Adalet Bakanlığı tarafından hazırlanan Cebri İcra Kanunu Taslağı, mevcut İcra ve İflas Kanunu’nda kapsamlı değişiklikler öngörerek, özellikle konkordato sürecinde alacaklı ve borçlu menfaatleri arasında adil bir denge kurulmasını amaçlıyor. Taslak, borçluların ödeme güçlüğü nedeniyle insan onurunu zedeleyici veya orantısız kısıtlamalara maruz kalmasını önlemeye odaklanırken, dijitalleşme ve UYAP sistemi gibi teknolojik yeniliklerle borç tahsilatını hızlandırıp kolaylaştırmayı hedefliyor. Ayrıca, uzmanlaşmış mahkemelerin kurulmasıyla süreçlerin daha verimli ve adil yürütülmesi sağlanacak, usul kuralları ise hem adaletin hem de etkinliğin artırılması amacıyla iyileştirilecek. Bu düzenlemelerle konkordato sistemi daha şeffaf, hızlı ve dengeli hale getirilmeye çalışılıyor.
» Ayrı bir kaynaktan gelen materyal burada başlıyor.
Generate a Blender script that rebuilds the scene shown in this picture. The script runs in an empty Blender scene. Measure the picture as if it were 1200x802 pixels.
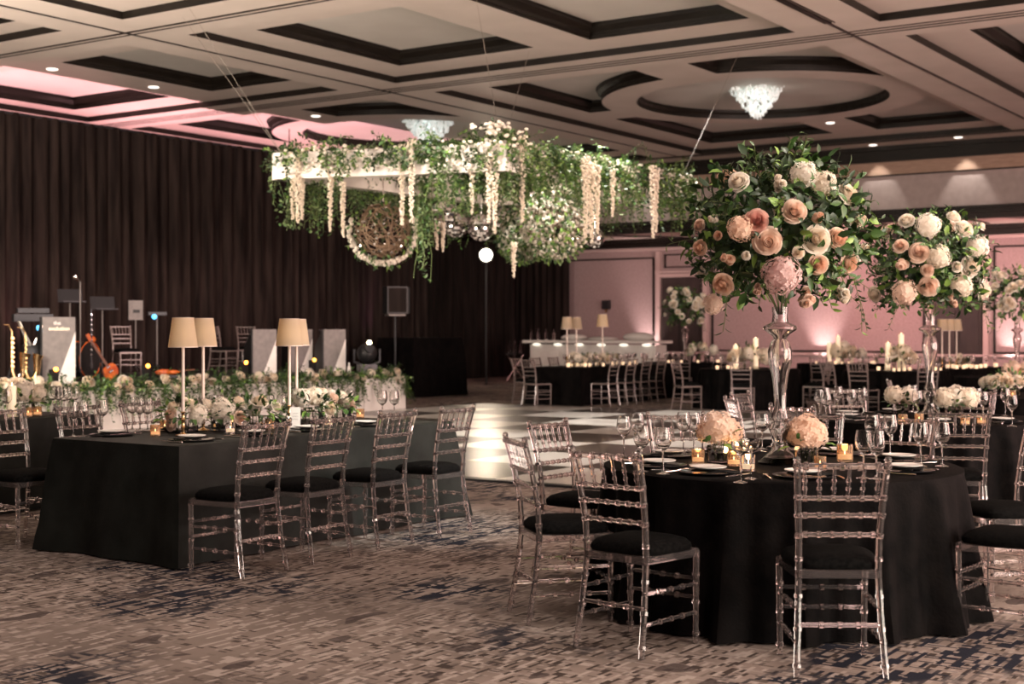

EKONOMİDE FIRSATLAR VE RİSKLER MASADA
Hazırlanan taslağın yürürlüğe girmesiyle Türkiye’deki borç tahsilatı ve iflas hukukunda köklü değişiklikler bekleniyor. Konkordatonun ekonomiye etkisi uzun süredir tartışılsa da net bilimsel bir sonuca ulaşılamadı. 2018’den 2025 Ağustos sonuna kadar toplam 19.697 konkordato başvurusu yapılırken, yalnızca 1.398’i tasdikle sonuçlandı; 748’i iflasla ve 4.258’i retle sonuçlandı. Hâlen 8.120 başvuru geçici mühlet, 5.273 başvuru ise kesin mühlet sürecinde. Başvuruların büyük kısmının başarısız sonuçlanması, konkordatonun beklentileri karşılamadığına dair önemli bir işaret olarak değerlendiriliyor.

MAL KAÇIRMA KALKANI GÜÇLENİYOR
Konkordato uzmanı ve eski Konya Baro Başkanı Avukat Mustafa Aladağ, konkordato ilan edecek firmaların süreci istismar etmemesi için belirli bir mali güce sahip olması gerektiğini vurgulayarak, “Böyle bir yola girecek firmanın cebinde en az bir milyon lira olmalı” ifadesini kullandı. Aladağ, konkordato başvurusu öncesinde bazı firmaların alacaklıları zarara uğratacak şekilde borç-alacak düzenlemeleri yaparak mal kaçırdığını belirtti. Yeni yasa taslağında, konkordato komiserlerine mali raporların gerçek durumla uyumunu denetleme sorumluluğu getirilmesini olumlu bulduğunu söyleyen Aladağ, ayrıca denetim kuruluşlarının da verdikleri raporlardan sorumlu tutulması gerektiğini ifade etti. Bu adımların, sürecin güvenilirliği ve alacaklı haklarının korunması açısından kritik olduğunu dile getirdi.